On Day 3, he has a business lunch out, and he sits among them drinking tea, but still feels detached from the group. "I am in the same restaurant, engaged in the same conversations, yet something about the shared experience of a meal brings a level of camaraderie that I feel excluded from. The whole experience makes me ponder all the biblical references to shared meals. I don't think that it's a coincidence that the early Church ate together. There's something almost mystical in the fellowship of breaking bread together. In Revelation, John even goes so far as to paint a picture of heaven including a seven-year feast. It's interesting that the same God who encourages the act of communal feasting also admonishes us to fast. Perhaps it makes us appreciate the feasting all the more, though I still can't say I've figured it out."
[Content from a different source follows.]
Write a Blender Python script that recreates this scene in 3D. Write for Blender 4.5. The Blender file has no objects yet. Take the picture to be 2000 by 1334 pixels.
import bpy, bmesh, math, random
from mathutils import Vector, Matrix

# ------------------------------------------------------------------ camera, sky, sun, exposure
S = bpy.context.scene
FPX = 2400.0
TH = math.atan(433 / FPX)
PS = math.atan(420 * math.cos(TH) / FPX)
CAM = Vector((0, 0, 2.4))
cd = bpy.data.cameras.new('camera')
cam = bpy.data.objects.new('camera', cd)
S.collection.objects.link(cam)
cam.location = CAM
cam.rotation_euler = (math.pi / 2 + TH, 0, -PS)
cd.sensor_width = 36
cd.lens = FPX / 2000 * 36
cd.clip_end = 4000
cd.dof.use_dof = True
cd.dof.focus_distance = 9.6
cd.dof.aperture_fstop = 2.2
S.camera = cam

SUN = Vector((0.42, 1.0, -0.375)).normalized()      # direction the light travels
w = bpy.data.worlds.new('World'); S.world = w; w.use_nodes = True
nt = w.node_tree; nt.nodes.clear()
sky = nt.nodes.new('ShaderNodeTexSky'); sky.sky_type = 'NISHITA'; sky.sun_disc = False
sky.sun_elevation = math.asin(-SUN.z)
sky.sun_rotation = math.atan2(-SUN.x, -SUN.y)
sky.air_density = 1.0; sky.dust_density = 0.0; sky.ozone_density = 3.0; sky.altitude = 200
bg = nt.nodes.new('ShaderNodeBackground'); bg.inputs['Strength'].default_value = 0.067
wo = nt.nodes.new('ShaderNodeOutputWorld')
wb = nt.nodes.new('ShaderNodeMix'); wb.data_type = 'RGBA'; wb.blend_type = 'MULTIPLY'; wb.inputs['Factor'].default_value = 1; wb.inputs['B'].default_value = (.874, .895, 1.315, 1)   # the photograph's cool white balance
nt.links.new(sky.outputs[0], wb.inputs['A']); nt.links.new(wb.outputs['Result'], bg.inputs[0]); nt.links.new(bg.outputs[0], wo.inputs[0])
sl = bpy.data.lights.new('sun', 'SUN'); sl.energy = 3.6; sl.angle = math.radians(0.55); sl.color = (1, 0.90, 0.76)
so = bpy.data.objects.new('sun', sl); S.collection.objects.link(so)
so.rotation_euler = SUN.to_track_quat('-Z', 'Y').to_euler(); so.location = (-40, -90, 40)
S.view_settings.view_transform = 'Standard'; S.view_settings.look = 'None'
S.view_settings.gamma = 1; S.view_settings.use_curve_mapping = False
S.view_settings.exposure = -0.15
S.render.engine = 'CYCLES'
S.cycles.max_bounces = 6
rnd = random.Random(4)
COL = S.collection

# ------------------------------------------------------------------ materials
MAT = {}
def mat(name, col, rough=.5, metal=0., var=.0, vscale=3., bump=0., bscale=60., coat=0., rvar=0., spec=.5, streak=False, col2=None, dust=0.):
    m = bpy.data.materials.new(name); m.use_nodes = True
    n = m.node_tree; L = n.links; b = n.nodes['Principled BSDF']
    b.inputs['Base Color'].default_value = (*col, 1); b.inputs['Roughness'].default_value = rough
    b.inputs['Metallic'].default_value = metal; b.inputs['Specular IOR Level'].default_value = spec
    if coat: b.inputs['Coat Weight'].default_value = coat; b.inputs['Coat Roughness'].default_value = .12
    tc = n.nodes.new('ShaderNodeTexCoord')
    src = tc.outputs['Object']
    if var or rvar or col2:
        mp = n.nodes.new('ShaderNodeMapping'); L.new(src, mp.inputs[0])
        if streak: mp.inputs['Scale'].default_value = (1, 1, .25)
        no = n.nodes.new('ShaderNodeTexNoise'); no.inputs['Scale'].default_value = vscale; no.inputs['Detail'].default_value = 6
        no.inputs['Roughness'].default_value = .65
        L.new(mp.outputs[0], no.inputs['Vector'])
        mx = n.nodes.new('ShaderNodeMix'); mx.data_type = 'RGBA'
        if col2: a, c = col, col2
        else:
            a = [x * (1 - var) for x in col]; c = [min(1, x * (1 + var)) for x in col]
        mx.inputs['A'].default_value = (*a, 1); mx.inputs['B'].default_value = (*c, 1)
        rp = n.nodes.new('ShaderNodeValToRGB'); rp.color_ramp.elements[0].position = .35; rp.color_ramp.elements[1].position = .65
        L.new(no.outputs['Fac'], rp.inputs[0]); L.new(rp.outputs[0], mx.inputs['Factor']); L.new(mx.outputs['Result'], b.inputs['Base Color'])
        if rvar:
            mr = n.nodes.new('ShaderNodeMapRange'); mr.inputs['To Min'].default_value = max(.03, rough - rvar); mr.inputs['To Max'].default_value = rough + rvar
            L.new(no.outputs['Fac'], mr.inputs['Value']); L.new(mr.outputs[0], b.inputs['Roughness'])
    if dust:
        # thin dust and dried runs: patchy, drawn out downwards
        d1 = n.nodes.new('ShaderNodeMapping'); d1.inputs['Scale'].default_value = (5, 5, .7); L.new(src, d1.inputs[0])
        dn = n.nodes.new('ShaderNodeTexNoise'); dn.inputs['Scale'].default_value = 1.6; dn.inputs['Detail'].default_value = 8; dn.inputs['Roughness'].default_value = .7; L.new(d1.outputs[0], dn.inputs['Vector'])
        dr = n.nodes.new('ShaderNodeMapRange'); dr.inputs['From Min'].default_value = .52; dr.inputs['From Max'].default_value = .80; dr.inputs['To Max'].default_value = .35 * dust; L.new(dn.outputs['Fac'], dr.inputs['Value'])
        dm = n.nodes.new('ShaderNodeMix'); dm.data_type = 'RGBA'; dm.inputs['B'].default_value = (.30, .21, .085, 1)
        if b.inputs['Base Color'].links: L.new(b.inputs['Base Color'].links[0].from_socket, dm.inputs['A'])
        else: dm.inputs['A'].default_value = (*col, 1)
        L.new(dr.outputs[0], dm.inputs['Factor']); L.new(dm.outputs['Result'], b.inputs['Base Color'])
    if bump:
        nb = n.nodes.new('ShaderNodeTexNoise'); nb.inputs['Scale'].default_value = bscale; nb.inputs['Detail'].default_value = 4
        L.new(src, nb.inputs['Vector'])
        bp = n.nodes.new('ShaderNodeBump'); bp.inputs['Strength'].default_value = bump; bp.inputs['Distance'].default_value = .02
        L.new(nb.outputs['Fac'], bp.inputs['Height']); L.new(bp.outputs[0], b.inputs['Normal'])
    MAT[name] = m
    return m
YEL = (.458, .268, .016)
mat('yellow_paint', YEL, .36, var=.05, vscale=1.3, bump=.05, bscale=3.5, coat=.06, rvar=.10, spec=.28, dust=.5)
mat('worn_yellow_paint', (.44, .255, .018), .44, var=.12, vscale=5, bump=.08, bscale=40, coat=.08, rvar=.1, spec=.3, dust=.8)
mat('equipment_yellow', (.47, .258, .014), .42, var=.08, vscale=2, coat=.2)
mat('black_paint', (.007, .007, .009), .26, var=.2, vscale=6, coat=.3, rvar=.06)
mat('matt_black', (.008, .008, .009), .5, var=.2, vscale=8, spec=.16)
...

On Day 7, when he admits to being ravenously hungry, he writes, "I think there is something bigger to this fast than just denying myself food. It's becoming apparent just how much of a culture of instant gratification we live in. Every commercial for food seems to be based on the premise that when we feel the hint of hunger, we must immediate gorge ourselves, not just out of necessity, but because we somehow deserve it. In light of this, fasting seems practically countercultural. It refuses to give in to the prevailing sentiment that we are entitled to fulfill our desires the very moment we feel them, and that the experience of eating will fill some kind of deeper spiritual hunger. After all, food has become more than sustenance in our culture. It has become another consumer good. Fasting doesn't seem like such an ancient discipline in that context. It seems like something Americans desperately need to embrace."
Day 14: "I got sick today at work for absolutely no discernible reason. First thing in the morning, I came in feeling fine, went to the bathroom and immediately threw up on myself. Gross, I know. The strange thing is I felt fine for the rest of the day. I have to think that it's the process of my body purging itself of all the trans-fats and preservatives I pump into it.
I'm definitely hungry now. I keep thinking back to the brief time I spent in Africa last year. There I came face to face with actual hunger. Maybe part of fasting in modern-day America is to actually have some context, however small, for what real hunger is like. I've always been one to bandy about meaningless phrases like "Man, I'm starving" when 11:45 rolls around. In a society of rampant excess, very few of us know anything about starving. I cannot even claim to know it now, because I still have access to food whenever I feel like ending this fast. But perhaps fasting can somehow teach me a little bit of empathy for the vast number of people in the world who really do understand hunger."